Cinismo, umbigos grandes, egocentrismo, espelhos que parecem muitas – demasiadas – vezes pequenos, arrogância, vaidade e olhares que, invariavelmente, chegam do alto. Alguns dos ingredientes que, em dias passados e vindouros, vão servindo para cozinhar uma série de grandes e pequenos escritores, mal habituados a caminhar nos corredores da cultura com o porte e a altivez da realeza. Em “O Ilustre Cidadão”, a dupla Mariano Cohn e Gastón Duprat serve uma comédia feroz e trepidante sobre o ego literário mas, mais do que isso, uma revelação em crescendo sobre o lado mais miserável da condição humana.
Quando Daniel Mantovani (Oscar Martínez) lhe vê ser entregue o Prémio Nobel da Literatura, assume durante um discurso de vitória pouco comum que a sua carreira literária chegou ao fim. A viver na Europa há quase quatro décadas, o escritor argentino acaba por voltar atrás numa decisão de vida e aceita um convite oficial para visitar Salas, a pequena povoação argentina que o viu nascer e que serviu de cenário a todos os seus romances. E, se nos primeiros dias é visto como um ilustre cidadão, aos poucos vai tee de de confrontar as personagens dos seus romances, que parecem querer atirá-lo para um lugar feito de areias movediças de onde parece ser difícil sair.

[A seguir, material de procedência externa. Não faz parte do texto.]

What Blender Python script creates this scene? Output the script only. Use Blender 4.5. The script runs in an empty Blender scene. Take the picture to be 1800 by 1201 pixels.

Nas entrelinhas há, também, uma denúncia ao aproveitamento da arte e à sua institucionalização, num argumento que mistura, de forma exímia, a comédia com o convite à reflexão, numa narrativa em crescendo onde as reviravoltas são muitas e inesperadas e onde, com uma deliciosa acidez, alguma ingenuidade e um gosto requintado pelo absurdo, se mergulha no lado mais teatral e egocentrista da literatura, na forma parasitária – e fascinante – como a ficção se alimenta da vida e a transforma em algo de sublime e intemporal.